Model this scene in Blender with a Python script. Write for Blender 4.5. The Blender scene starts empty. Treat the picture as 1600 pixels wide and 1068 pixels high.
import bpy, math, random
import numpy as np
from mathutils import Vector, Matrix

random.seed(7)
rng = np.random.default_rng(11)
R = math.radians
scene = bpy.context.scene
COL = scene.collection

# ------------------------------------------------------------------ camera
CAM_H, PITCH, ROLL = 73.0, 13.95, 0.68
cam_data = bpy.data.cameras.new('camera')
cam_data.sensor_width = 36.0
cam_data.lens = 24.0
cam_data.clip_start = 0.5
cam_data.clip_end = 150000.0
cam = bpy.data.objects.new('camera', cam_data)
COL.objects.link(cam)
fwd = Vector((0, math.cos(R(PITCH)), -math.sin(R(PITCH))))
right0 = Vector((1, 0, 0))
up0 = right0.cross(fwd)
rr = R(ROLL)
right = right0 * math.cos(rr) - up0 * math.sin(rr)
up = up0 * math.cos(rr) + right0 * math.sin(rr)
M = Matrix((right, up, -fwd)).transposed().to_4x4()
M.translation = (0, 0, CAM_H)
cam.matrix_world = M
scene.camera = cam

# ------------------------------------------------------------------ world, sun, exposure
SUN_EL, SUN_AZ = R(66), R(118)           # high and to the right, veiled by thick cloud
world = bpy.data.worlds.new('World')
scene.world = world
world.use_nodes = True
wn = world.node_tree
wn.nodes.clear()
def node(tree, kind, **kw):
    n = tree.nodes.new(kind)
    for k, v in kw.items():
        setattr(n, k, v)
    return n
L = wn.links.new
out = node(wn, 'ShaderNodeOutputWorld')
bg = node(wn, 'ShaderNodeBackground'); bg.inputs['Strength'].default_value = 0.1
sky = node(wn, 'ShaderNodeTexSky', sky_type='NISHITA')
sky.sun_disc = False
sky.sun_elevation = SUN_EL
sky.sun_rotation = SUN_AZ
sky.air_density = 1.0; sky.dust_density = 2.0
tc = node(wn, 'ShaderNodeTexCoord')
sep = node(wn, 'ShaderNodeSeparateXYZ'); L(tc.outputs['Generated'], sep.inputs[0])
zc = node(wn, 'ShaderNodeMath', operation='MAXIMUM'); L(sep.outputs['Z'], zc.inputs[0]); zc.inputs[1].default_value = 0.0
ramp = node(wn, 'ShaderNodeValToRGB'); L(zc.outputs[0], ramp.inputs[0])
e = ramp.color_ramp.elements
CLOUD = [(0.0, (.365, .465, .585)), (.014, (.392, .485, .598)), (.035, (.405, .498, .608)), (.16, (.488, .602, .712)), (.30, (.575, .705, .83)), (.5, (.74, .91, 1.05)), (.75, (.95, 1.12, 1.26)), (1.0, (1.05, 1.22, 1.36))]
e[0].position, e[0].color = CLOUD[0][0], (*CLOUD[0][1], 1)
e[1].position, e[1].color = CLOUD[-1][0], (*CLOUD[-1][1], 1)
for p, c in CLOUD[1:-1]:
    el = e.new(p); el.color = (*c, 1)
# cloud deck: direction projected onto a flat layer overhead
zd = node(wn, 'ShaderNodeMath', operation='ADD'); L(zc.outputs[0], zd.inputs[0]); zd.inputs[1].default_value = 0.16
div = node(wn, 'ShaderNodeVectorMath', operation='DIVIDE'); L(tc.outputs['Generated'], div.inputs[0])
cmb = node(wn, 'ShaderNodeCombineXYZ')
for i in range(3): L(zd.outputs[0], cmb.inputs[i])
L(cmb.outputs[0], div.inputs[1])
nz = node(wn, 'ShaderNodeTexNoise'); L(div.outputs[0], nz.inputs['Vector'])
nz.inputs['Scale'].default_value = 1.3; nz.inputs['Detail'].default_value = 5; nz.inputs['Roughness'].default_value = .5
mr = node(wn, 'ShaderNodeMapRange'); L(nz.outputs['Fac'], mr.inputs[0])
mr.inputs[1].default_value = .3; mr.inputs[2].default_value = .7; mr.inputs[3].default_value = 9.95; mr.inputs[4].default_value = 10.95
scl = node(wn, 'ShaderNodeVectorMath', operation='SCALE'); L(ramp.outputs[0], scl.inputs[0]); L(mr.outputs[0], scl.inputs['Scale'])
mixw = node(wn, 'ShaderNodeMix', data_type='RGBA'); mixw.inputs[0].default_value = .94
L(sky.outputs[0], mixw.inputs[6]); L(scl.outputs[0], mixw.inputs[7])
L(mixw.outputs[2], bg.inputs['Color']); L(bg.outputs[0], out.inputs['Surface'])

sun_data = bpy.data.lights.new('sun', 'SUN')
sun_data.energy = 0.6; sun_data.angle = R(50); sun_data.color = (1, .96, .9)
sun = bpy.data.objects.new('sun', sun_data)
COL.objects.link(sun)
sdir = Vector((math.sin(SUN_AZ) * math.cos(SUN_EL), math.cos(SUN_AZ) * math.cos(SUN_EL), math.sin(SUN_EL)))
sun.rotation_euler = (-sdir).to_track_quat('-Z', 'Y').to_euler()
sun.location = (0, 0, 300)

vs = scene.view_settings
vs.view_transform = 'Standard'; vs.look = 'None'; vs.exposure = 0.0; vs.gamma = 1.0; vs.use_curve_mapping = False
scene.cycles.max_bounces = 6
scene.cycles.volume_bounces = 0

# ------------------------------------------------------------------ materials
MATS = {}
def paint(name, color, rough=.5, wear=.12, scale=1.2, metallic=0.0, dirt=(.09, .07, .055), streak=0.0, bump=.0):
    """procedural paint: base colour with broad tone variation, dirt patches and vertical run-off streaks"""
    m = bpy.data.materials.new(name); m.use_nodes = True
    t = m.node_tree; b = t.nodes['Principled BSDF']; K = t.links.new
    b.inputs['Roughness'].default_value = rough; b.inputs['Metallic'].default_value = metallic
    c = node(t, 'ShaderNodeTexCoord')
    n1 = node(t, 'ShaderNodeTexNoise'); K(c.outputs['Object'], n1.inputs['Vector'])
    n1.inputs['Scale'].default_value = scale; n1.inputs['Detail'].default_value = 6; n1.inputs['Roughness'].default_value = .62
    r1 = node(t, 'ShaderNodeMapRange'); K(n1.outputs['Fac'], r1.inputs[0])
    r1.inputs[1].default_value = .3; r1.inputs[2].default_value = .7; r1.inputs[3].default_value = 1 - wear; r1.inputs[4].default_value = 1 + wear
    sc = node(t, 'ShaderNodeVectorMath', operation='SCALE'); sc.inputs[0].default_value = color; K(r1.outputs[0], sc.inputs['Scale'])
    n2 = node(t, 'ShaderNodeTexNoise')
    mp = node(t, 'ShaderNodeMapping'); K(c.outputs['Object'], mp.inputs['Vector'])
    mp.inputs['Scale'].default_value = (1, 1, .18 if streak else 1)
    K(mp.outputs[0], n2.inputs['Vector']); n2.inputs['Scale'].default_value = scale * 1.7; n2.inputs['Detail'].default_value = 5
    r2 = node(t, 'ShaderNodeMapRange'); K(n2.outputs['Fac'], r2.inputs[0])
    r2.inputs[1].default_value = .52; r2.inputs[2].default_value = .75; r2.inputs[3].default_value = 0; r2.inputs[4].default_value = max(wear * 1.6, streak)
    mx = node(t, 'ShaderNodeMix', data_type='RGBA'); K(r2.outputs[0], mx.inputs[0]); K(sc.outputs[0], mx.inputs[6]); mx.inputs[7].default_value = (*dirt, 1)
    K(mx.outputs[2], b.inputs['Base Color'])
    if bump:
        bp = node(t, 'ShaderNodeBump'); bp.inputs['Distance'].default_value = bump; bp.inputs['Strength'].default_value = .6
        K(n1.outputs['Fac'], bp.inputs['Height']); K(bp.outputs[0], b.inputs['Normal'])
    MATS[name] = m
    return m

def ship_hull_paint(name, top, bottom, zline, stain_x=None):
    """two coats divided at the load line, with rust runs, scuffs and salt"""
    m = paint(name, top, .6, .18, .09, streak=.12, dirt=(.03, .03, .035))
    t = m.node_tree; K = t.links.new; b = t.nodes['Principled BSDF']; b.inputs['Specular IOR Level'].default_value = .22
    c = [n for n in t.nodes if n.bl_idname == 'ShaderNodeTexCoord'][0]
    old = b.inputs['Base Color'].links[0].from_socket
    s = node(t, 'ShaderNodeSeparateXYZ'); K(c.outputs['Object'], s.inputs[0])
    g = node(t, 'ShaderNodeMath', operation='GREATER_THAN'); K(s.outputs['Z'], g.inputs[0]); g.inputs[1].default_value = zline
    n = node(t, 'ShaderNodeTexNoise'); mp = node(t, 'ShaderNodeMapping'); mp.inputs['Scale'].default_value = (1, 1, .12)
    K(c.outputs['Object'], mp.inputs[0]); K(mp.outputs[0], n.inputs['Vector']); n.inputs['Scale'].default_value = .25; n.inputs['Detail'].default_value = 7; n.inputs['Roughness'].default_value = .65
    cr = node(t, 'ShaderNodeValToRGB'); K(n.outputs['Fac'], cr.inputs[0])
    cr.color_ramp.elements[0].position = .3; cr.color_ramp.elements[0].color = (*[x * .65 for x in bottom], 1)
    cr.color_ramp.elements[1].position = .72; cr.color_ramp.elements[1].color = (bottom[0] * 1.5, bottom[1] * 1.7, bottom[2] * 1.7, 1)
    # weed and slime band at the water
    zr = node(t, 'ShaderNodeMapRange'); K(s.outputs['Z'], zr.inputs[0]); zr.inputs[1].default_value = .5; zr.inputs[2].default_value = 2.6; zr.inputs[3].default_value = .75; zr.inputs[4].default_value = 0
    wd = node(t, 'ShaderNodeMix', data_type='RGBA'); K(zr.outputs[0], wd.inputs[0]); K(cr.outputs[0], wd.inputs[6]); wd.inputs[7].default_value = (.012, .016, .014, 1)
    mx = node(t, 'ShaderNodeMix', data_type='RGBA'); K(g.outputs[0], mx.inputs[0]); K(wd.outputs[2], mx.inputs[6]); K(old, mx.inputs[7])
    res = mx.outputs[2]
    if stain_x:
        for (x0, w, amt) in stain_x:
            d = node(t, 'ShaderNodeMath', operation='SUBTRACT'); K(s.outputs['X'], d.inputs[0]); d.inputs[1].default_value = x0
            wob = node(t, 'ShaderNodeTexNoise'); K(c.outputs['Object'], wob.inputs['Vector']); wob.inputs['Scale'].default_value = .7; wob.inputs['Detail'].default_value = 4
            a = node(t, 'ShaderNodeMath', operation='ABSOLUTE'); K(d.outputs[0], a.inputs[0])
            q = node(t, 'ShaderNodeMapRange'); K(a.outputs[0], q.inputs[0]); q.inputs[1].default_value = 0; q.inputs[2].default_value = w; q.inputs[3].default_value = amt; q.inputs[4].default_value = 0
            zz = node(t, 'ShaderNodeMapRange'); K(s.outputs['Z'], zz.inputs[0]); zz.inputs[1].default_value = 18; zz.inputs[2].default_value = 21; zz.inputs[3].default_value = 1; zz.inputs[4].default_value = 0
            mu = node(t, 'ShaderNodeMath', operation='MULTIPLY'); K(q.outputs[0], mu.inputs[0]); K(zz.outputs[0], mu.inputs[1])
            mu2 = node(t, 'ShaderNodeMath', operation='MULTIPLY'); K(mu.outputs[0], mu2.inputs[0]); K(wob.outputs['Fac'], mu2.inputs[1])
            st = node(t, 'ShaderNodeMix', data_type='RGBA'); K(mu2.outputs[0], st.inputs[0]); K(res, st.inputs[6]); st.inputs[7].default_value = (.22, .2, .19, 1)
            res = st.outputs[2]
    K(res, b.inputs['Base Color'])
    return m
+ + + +
## Given instruction
Search the lines for the string "scene" and copy every line that has it.

## Exercise result
Model this scene in Blender with a Python script. Write for Blender 4.5. The Blender scene starts empty. Treat the picture as 1600 pixels wide and 1068 pixels high.
scene = bpy.context.scene
COL = scene.collection
scene.camera = cam
scene.world = world
vs = scene.view_settings
scene.cycles.max_bounces = 6
scene.cycles.volume_bounces = 0